In the Thursday press conference Verstappen was recalling how his father Jos schooled him in wet weather driving when he was just setting out in karts. “When I raced in [mini karts], we had no wet tyres, so you had to race with slicks in the wet. It’s quite challenging, but very good, I think, for your control in the wet. I had already practised that since I was four and a half with my dad. We would be driving a lot in the wet anyway. He was showing me the lines. He was standing on the track at a certain place where I was almost hitting him as well, where he had to jump out of the way because I entered the corner a bit too quickly. But that’s how you learn. You have to go off. You have to understand where the grip is or isn’t. It’s a work in progress over all the years. You constantly learn something new, and especially at that young age you make bigger steps. Now, not so much, but when you’re five years old all the way until you’re 12, maybe even 14, you really make big steps in the wet and learn how to manage all these things.”

“I wanted to drift in the wet… Maybe I was watching too much Fast & Furious

Alex Albon recalled his first wet kart race with glee. In the UK entry-level series they at least were allowed wet weather tyres but, “I remember I wanted to just drift in the wet…
Maybe I was watching too much Fast & Furious as a kid. The final of the race was wet. It was at Rye House, and I was just trying to slide as much as I could. I don’t know why.”

“I guess it went well?” interjected Verstappen.

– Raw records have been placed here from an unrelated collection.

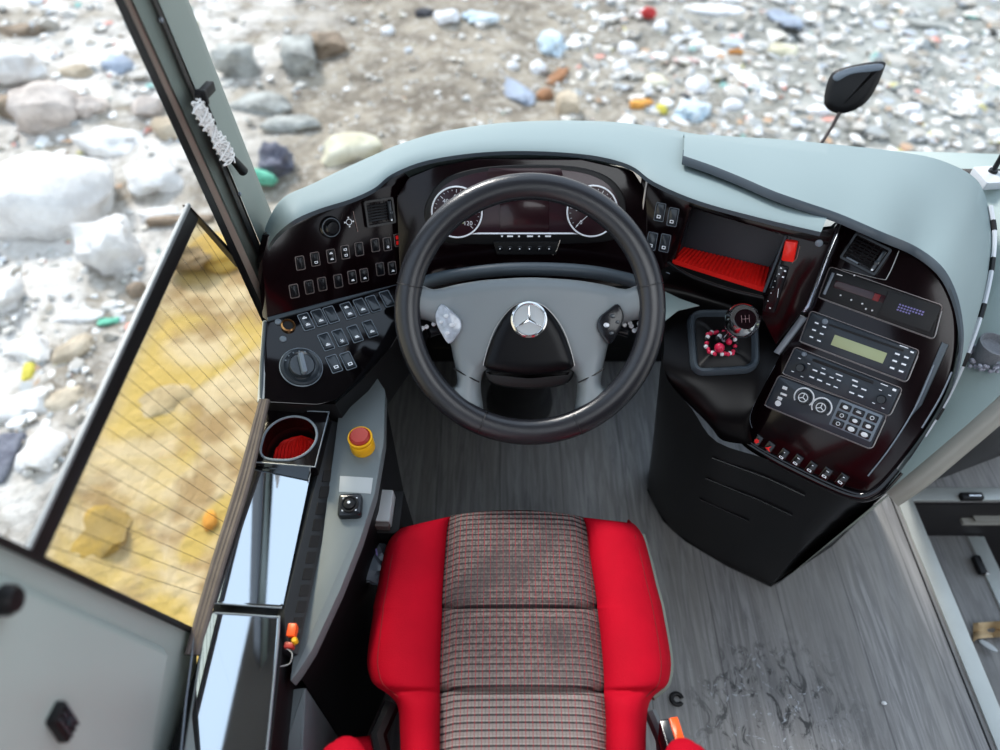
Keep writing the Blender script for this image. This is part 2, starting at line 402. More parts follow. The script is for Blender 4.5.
def glassmat():
    m = bpy.data.materials.new('tinted_window_glass'); m.use_nodes = True; nt = m.node_tree; nt.nodes.clear()
    o = nt.nodes.new('ShaderNodeOutputMaterial'); tr = nt.nodes.new('ShaderNodeBsdfTransparent'); gl = nt.nodes.new('ShaderNodeBsdfGlossy'); mx = nt.nodes.new('ShaderNodeMixShader')
    gl.inputs['Roughness'].default_value = .03; mx.inputs[0].default_value = .05
    nz = nt.nodes.new('ShaderNodeTexNoise'); nz.inputs['Scale'].default_value = 6
    rp = nt.nodes.new('ShaderNodeMix'); rp.data_type = 'RGBA'; rp.inputs['A'].default_value = (.93, .84, .62, 1); rp.inputs['B'].default_value = (.96, .90, .72, 1)
    nt.links.new(nz.outputs['Fac'], rp.inputs['Factor']); nt.links.new(rp.outputs['Result'], tr.inputs['Color'])
    nt.links.new(tr.outputs[0], mx.inputs[1]); nt.links.new(gl.outputs[0], mx.inputs[2]); nt.links.new(mx.outputs[0], o.inputs[0]); return m
M['glass'] = glassmat()

# ================================================================== THE SETTING
def quadbox(lo, hi):
    mb = MB(); F = Fr(((lo[0]+hi[0])/2, (lo[1]+hi[1])/2, 0), (1, 0, 0), (0, 0, 1))
    mb.prism(F, [(-(hi[0]-lo[0])/2, -(hi[1]-lo[1])/2), ((hi[0]-lo[0])/2, -(hi[1]-lo[1])/2), ((hi[0]-lo[0])/2, (hi[1]-lo[1])/2), (-(hi[0]-lo[0])/2, (hi[1]-lo[1])/2)], lo[2], hi[2], .0005)
    return mb
WX, WY = 1.015, .94            # inner corner of the step well
W0 = Fr((0, 0, 0), (1, 0, 0), (0, 0, 1))
XR = 2.05
b = MB(); b.prism(W0, [(-.47, -3), (WX, -3), (WX, WY), (XR, WY), (XR, 1.395), (-.47, 1.395)], -.03, 0, .0003)
struct('floor', b, M['laminate'])
# lower steps inside the well
b = MB(); b.prism(W0, [(WX, -1.2), (1.312, -1.2), (1.312, WY), (WX, WY)], -.26, -.20, .001); b.prism(W0, [(WX-.02, -1.2), (WX+.005, -1.2), (WX+.005, WY), (WX-.02, WY)], -.24, -.032, .0003)
struct('trim_1', b, M['laminate'])
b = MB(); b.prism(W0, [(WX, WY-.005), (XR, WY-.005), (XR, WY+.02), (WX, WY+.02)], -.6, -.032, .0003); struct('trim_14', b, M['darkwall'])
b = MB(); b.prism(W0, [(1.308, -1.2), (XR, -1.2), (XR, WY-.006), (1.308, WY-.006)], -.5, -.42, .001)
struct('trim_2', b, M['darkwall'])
# aluminium nosings
def strip(pts, w, z0, z1):
    mb = MB()
    for (x0, y0), (x1, y1) in pts:
        d = V((x1-x0, y1-y0)).normalized(); nn = V((-d.y, d.x))*w/2
        mb.prism(W0, [(x0-nn.x, y0-nn.y), (x1-nn.x, y1-nn.y), (x1+nn.x, y1+nn.y), (x0+nn.x, y0+nn.y)], z0, z1, .002)
    return mb
struct('trim_3', strip([((WX+.005, -1.2), (WX+.005, WY+.018))], .040, .0005, .006), M['alu'])
struct('trim_4', strip([((WX-.02, WY+.005), (XR, WY+.005))], .036, .001, .0065), M['alu'])
struct('trim_5', strip([((1.30, -1.2), (1.30, WY-.01))], .045, -.2, -.193), M['alu'])
struct('trim_6', strip([((WX-.026, -1.2), (WX-.026, WY+.03))], .004, .0003, .0012), M['rubber'])
# shell of the vehicle, outside the frame: it shades the cabin
struct('ceiling', quadbox((-.5, -3, 2.15), (XR+.05, .95, 2.2)), M['ceil'])
struct('wall_back', quadbox((-.5, -3.05, 0), (XR, -3, 2.2)), M['ceil'])
struct('wall_left', quadbox((-.438, -3, -.9), (-.425, 1.39, .48)), M['panel'])
struct('wall_front', quadbox((-.47, 1.40, -.9), (XR, 1.44, .45)), M['blk'])
struct('wall_right', quadbox((XR, -3, -.9), (XR+.05, -.9, 2.2)), M['ceil'])
def gh(x, y): return -1.32 + .10*noise.fractal(V((x*.55, y*.55, 3)), .6, 2, 4) + .03*noise.fractal(V((x*2.2, y*2.2, 5)), .6, 2, 3)
b = MB(); b.grid([[V((x, y, gh(x, y))) for x in [-14+.25*i for i in range(129)]] for y in [-4+.25*j for j in range(97)]])
struct('ground', b, M['ground'])

# side wall pillar panel behind the driver's window (plane x = -.43)
def PX(L, x): return [X(px, py, x) for px, py in L]
def xpoly(L, x): 
    # outline on the plane x=const, expressed in a frame facing the cabin
    F = Fr((x, 0, 0), (0, 1, 0), (1, 0, 0)); return F, [(p.y, p.z) for p in PX(L, x)]
F, P = xpoly([(198, 634), (-60, 512), (-160, 640), (-60, 900), (196, 900)], -.43)
b = MB(); b.prism(F, rounded(P, .01), -.04, 0, .004)
struct('wall_side', b, M['panel'])
F, P = xpoly([(166, 648), (-62, 545), (-190, 700), (-60, 960), (150, 900), (148, 730)], -.428)
b = MB(); b.stack(F, rounded(P, .02, 5), [(0, 0), (.001, .002), (.010, .010), (.014, .012)])
struct('trim_7', b, M['panel'])
F, P = xpoly([(-60, 508), (198, 631), (201, 637), (-60, 516)], -.426)
b = MB(); b.prism(F, P, -.01, .004, .001); struct('trim_8', b, M['rubber'])

# ---- A pillar
def beam(B, T):
    b = MB(); b.grid([B, T], wrap=True); b.face([v for v in b.b.verts][:len(B)]); b.face([v for v in b.b.verts][len(B):]); return b
def pil(cols):   # cols: (top px, bottom px, x)
    Bm = [X(*c[1], c[2]) for c in cols]; T = [X(*c[0], c[2]) for c in cols]; T = [q+(t-q)*((2.12-q.z)/(t.z-q.z)) for q, t in zip(Bm, T)]
    return beam(Bm, T)
struct('trim_9', pil([((133, -60), (268, 262), -.425), ((161, -60), (282, 250), -.43), ((165, -60), (286, 250), -.45), ((133, -60), (268, 262), -.46)]), M['pillar'])
struct('trim_10', pil([((104, -60), (277, 322), -.43), ((129, -60), (266, 264), -.418), ((131, -60), (268, 264), -.45), ((104, -60), (277, 322), -.46)]), M['pillar'])
struct('trim_11', pil([((96, -60), (272, 330), -.436), ((105, -60), (279, 322), -.428), ((105, -60), (279, 322), -.46), ((96, -60), (272, 330), -.46)]), M['pillar_warm'])
struct('trim_12', pil([((87, -60), (268, 334), -.432), ((97, -60), (274, 332), -.430), ((97, -60), (274, 332), -.462), ((87, -60), (268, 334), -.462)]), M['rubber'])

struct('trim_13', pil([((128, -60), (263, 268), -.416), ((132, -60), (267, 266), -.416), ((134, -60), (269, 266), -.47), ((130, -60), (265, 268), -.47)]), M['rubber'])
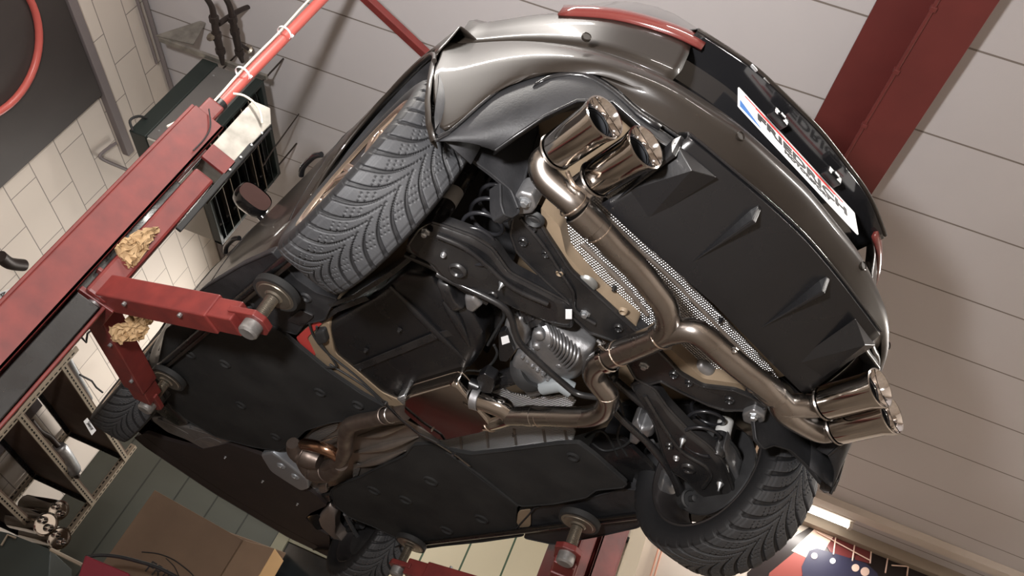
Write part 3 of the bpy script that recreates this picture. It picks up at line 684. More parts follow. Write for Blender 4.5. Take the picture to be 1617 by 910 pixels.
bolt(924, 496, .083, .011, sub); bolt(1017, 578, .083, .011, sub)
for pts in ([(808, 312), (822, 300), (842, 306), (848, 326), (840, 336), (812, 338)], [(1172, 652), (1190, 645), (1208, 655), (1208, 664), (1190, 670), (1174, 664)]):
    c = pillow('subframe_mount', pts, .07, .008, alu, sub, inset=.3); x = sum(p[0] for p in pts)/len(pts); y = sum(p[1] for p in pts)/len(pts); bolt(x, y, .06, .012, c)
ring(843, 347, .08, .022, .008, sub, rubber, 'mount_bushing')
def arm(pts, lip=.0055, th=-.0):
    p3 = rounded([at(*p[:2], z=p[2]) for p in pts], 3, .22); c = sum(p3, Vector())/len(p3); mb = MB()
    inn = [v.lerp(c, .10)+Vector((0, 0, -.012)) for v in p3]; inn2 = [v.lerp(c, .16)+Vector((0, 0, -.014)) for v in p3]
    mb.grid([[v+Vector((0, 0, .035)) for v in p3+[p3[0]]], p3+[p3[0]], inn+[inn[0]], inn2+[inn2[0]]])
    mb.plate(inn2, (0, 0, .004)); mb.tube(p3+[p3[0]], lip, 6, caps=False)
    return mb.build('control_arm', blackmetal, car, smooth=50)
zl = lambda x: .0+.085*(x-647)/255
aL = arm([(x, y, zl(x)) for x, y in [(645, 385), (662, 360), (680, 350), (704, 357), (748, 373), (778, 392), (804, 429), (849, 452), (898, 478), (905, 492), (902, 516), (879, 512), (816, 486), (763, 463), (715, 444), (692, 430), (677, 411), (648, 396)]])
zr = lambda y: .085-.085*(y-605)/190
aR = arm([(x, y, zr(y)) for x, y in [(996, 608), (1011, 602), (1034, 614), (1054, 643), (1089, 680), (1120, 703), (1143, 729), (1157, 771), (1162, 790), (1149, 808), (1131, 801), (1103, 777), (1083, 757), (1060, 743), (1052, 727), (1043, 703), (1034, 669), (1015, 634)]])
bolt(672, 367, -.012, .009, aL, h=.016); bolt(793, 448, .03, .008, aL, cone=True); ring(722, 428, .007, .022, .007, aL, blackmetal); ring(778, 466, .03, .012, .005, aL, blackmetal, 'slot_ring'); ring(700, 403, .0, .006, .003, aL, alu, 'slot_ring')
MB().plate(poly([(893, 489), (903, 489), (903, 504), (893, 504)], .066), (0, 0, .001)).build('label_sticker', white, aL)
MB().tube([P(690, 372, -.006), P(735, 392, .005), P(770, 420, .018), P(810, 455, .03), P(865, 480, .048)], .008, 8, smooth=4).build('pressed_bead', blackmetal, aL, smooth=60)
bolt(1078, 696, .032, .008, aR, cone=True); bolt(1137, 765, .0, .009, aR, cone=True); bolt(1155, 791, -.012, .009, aR); ring(1087, 741, .012, .02, .007, aR, blackmetal); ring(1057, 705, .028, .011, .005, aR, blackmetal, 'slot_ring'); ring(1068, 724, .02, .008, .004, aR, alu, 'slot_ring')
MB().tube([P(1018, 625, .062), P(1045, 670, .044), P(1075, 712, .026), P(1112, 735, .015), P(1122, 752, .008), P(1110, 770, 0)], .008, 8, smooth=4).build('pressed_bead', blackmetal, aR, smooth=60)
pillow('arm_tab', [(1128, 790), (1140, 798), (1152, 804), (1146, 808), (1130, 802)], -.01, .01, alu, aR)
for s in (-1, 1):
    sx, sy = s*.487, -.15
    pts = [Vector((sx+math.cos(t)*(.056-.004*(t > 25)), sy+math.sin(t)*.056, .02+.33*t/(2*math.pi*5.5))) for t in np.linspace(0, 2*math.pi*5.5, 130)]
    sp = MB().tube(pts, .0065, 8).build('coil_spring', spring_m, car, smooth=60)
    MB().lathe((sx, sy, .30), (0, 0, 1), [(-.02, 0), (-.02, .03), (0, .035), (.0, .07), (.02, .07)], 30).build('spring_seat', rubber, sp, smooth=40)
# dampers
for (px, py, z, L) in ((686, 356, .03, .40), (1131, 722, .03, .34)):
    c = at(px, py, z=z)
    d = MB().lathe(c, (.0, -.0, 1), [(0, 0), (0, .018), (.01, .025), (.20, .025), (.21, .028), (L, .028), (L, 0)], 24).build('shock_absorber', blackmetal, car, smooth=40)
    MB().lathe(c+Vector((0, 0, .085)), (0, 0, 1), [(0, .0255), (.001, .0258), (.055, .0258), (.056, .0255)], 24).build('paper_label', mat('label_grey', (.45, .45, .44), .6) if 'label_grey' not in MATS else MATS['label_grey'], d, smooth=60)
# liner flaps behind the rear wheels
def yplate(name, pts, y, m, th, parent=car, lip=.0035):
    p3 = rounded([at(*p, y=y) for p in pts], 3, .18); mb = MB().plate(p3, (0, th, 0)); mb.tube(p3+[p3[0]], lip, 6, caps=False); return mb.build(name, m, parent, smooth=35, bevel=.003)
lf = yplate('fender_liner', [(706, 206), (712, 216), (734, 243), (775, 273), (807, 300), (819, 330), (822, 312), (831, 272), (850, 210), (848, 190), (800, 200), (750, 195)], -.40, plastic, .012)
yplate('liner_lobe', [(790, 285), (791, 322), (796, 338), (808, 343), (819, 336), (819, 312), (806, 296)], -.39, plastic, .05, lf)
MB().tube([at(728, 222, y=-.408), at(745, 222, y=-.41), at(757, 228, y=-.41), at(775, 232, y=-.41)], .006, 6).build('liner_clip', blackmetal, lf)
lf = yplate('fender_liner', [(1190, 660), (1215, 648), (1249, 666), (1294, 689), (1335, 690), (1318, 720), (1311, 757), (1303, 769), (1297, 763), (1274, 734), (1249, 711), (1223, 703), (1206, 709), (1194, 694)], -.38, plastic, .012)
# -- fuel tank
tk = pillow('fuel_tank', [(523, 532), (510, 508), (557, 480), (606, 451), (639, 424), (682, 430), (721, 470), (752, 494), (767, 520), (766, 545), (757, 562), (736, 586), (699, 605), (643, 624), (622, 628), (600, 619), (561, 583), (527, 557)], .085, .035, gplastic, car, inset=.16, rnd=.2, top=.12, n=8)
def strap(name, pts, w, m, parent, t=.004):
    mb = MB(); P3 = [at(*p[:2], z=p[2]) for p in pts]
    for a, b in zip(P3[:-1], P3[1:]): mb.bar(a, b, w, t)
    return mb.build(name, m, parent, bevel=.0015)
strap('tank_strap', [(562, 582, .042), (684, 532, .042), (735, 520, .06)], .03, blackmetal, tk)
mb = MB().tube([P(616, 452, .055), P(650, 485, .046), P(690, 525, .046), P(735, 568, .055)], [.008, .014, .014, .008], 10, smooth=4); mb.build('tank_ridge', gplastic, tk, smooth=60)
mb = MB().tube([P(700, 475, .055), P(722, 505, .05), P(742, 545, .055)], [.008, .02, .008], 10, smooth=4); mb.build('tank_ridge', gplastic, tk, smooth=60)
for (x, y) in ((631, 521), (578, 553), (690, 530), (570, 582)): bolt(x, y, .043, .006, tk, blackmetal)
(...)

“Yeah, not too bad,” Albon replied, “but I learned how to drive properly in the wet shortly after that.”

Esteban Ocon next to Max Verstappen on 2024 F1 Brazilian Grand Prix podium

Only Verstappen stood between Esteban Ocon and the top step at Interlagos in 2024

Grand Prix Photo

Sitting next to them Ocon – who starred in the wet at Interlagos in his rookie season of 2016 and again in finishing second in the Alpine in the wet 2024 race there – ruefully talked of some of his wet weather karting dices with Verstappen before adding, “I wish he was not there in 2024 so I could have won that race, but unfortunately he was.”

The rain is a powerful randomiser and Spa’s weather in turn can be very random.